Like a few other restaurants now, Fera no longer offers its great-value lunch menu. A restaurant of this high quality doesn’t need to appeal to people looking for gourmet cuisine at a bargain price. Fera is a fine-dining establishment where discerning diners can choose one of Simon’s exquisite tasting menus or à la carte dishes (which include ingredients such as Wagyu beef, Simmental beef, and Gillardeau oysters).

We opted for the Fera Tasting Menu (69 euros), which was preceded by a flavourful tomato-water ‘tea’ appetiser. I’d like to point out that there is also a vegetarian tasting menu for the same price.

Premium ingredients are one of the reasons for the high standard of cuisine here.
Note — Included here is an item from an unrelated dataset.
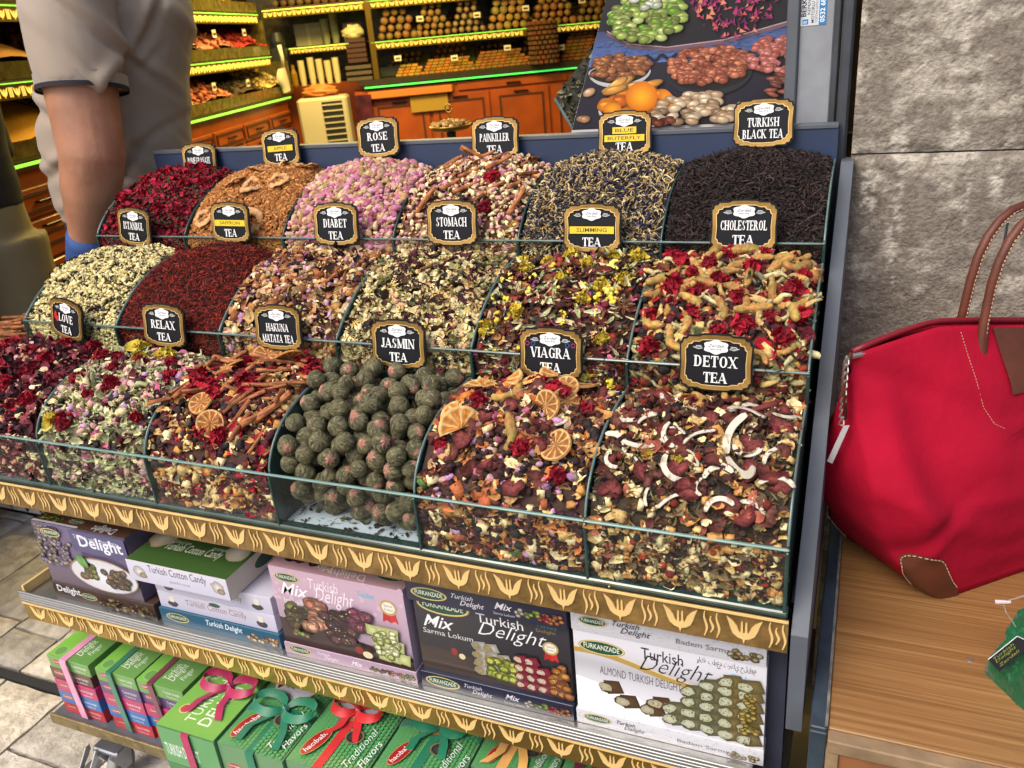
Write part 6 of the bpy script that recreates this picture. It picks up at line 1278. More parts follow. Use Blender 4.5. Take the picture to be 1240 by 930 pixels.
# left counter
lf = thing('sweet_counter', 'long left hand counter with three lit tiers of spices over orange drawers', 'counter', (-2.70, 1.10, 0), rot=(0, 0, math.radians(108.9)))
dl = []; u = -1.4
while u < 3.2:
    dl.append((u, u+.46, .10, .215, 'h'))
    for k in range(5): dl.append((u, u+.46, .10-.155*(k+1), .10-.155*k, 'h'))
    u += .47
cabinet(lf, -1.4, 3.30, .27, dl); P8(MB().box(-1.4, 3.32, -.012, .56, .272, .284), 'counter_top', M_ORD, lf); P8(MB().box(-1.4, 3.30, -.022, -.0125, .286, .297), 'led_strip', M_LEDG, lf)
tiers = [(-1.4, 3.45, .0, .30), (-1.4, 3.14, .02, .565), (-1.4, 3.09, .04, .825)]
cols_l = [[H('d0801c'), H('d0881c'), H('d0741c'), H('c88a1c'), H('b47c28'), H('c49a54'), H('b4644a'), H('3c2c1c'), H('c4a870')], [H('d0a81c'), H('d0a01c'), H('c8961c'), H('a06c24'), H('5c2a20'), H('8f7c54'), H('a0705c'), H('a05a4a'), H('8a1c1c')], [H('8a6a20'), H('8a5c20'), H('6c4420'), H('5a3a24'), H('4c2c18'), H('6a4426'), H('3c2018'), H('4c3824'), H('6c4c2c')]]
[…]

For instance, Simon uses sustainable Kvitsøy salmon from Western Norway – considered the finest salmon in the world. Our Kvitsøy salmon tataki dish was accompanied by avocado, ponzu, and mango and was bursting with flavour and freshness. Another example of quality is in the award-winning extra virgin olive oil, made from Arbequina olives grown on the Levy family estate Son Naava, near Montuïri. The luscious Son Naava EVOO is the only Demeter-rated biodynamic oil produced in Mallorca.

Don’t miss the opportunity to choose from Fera’s Coffee Menu, which details aroma-and-tasting notes for each choice. Cuisine as fine as Fera’s deserves a suitable finale – accompanied by irresistible petits fours.


An optional wine pairing (supplement of between 45 and 80 euros) is available for each of the four tasting menus (which include a dinner-only White Truffle menu).

We had wine by the glass, choosing one of the five wines produced with grapes from the Levy family’s Son Naava estate. The award-winning Son Naava Viognier was a deliciously fruity and silky white wine. I hope to drink it again.


As you’d expect in a restaurant of this quality, the service was professional but friendly too, with explanations given at the point of each dish’s delivery. Serving staff are well presented, wear uniforms, and speak English.


Fera Restaurant & Bar in Palma seems to have been elevated to another level since I last visited, making it the perfect choice for gourmet diners seeking a gastronomic experience in Mallorca’s capital. For some people, Fera’s prices may make it a special-occasion-only choice, but what a memorable eating-out occasion it will be!

Fera Restaurant & Bar is open for lunch and dinner from Thursday to Monday.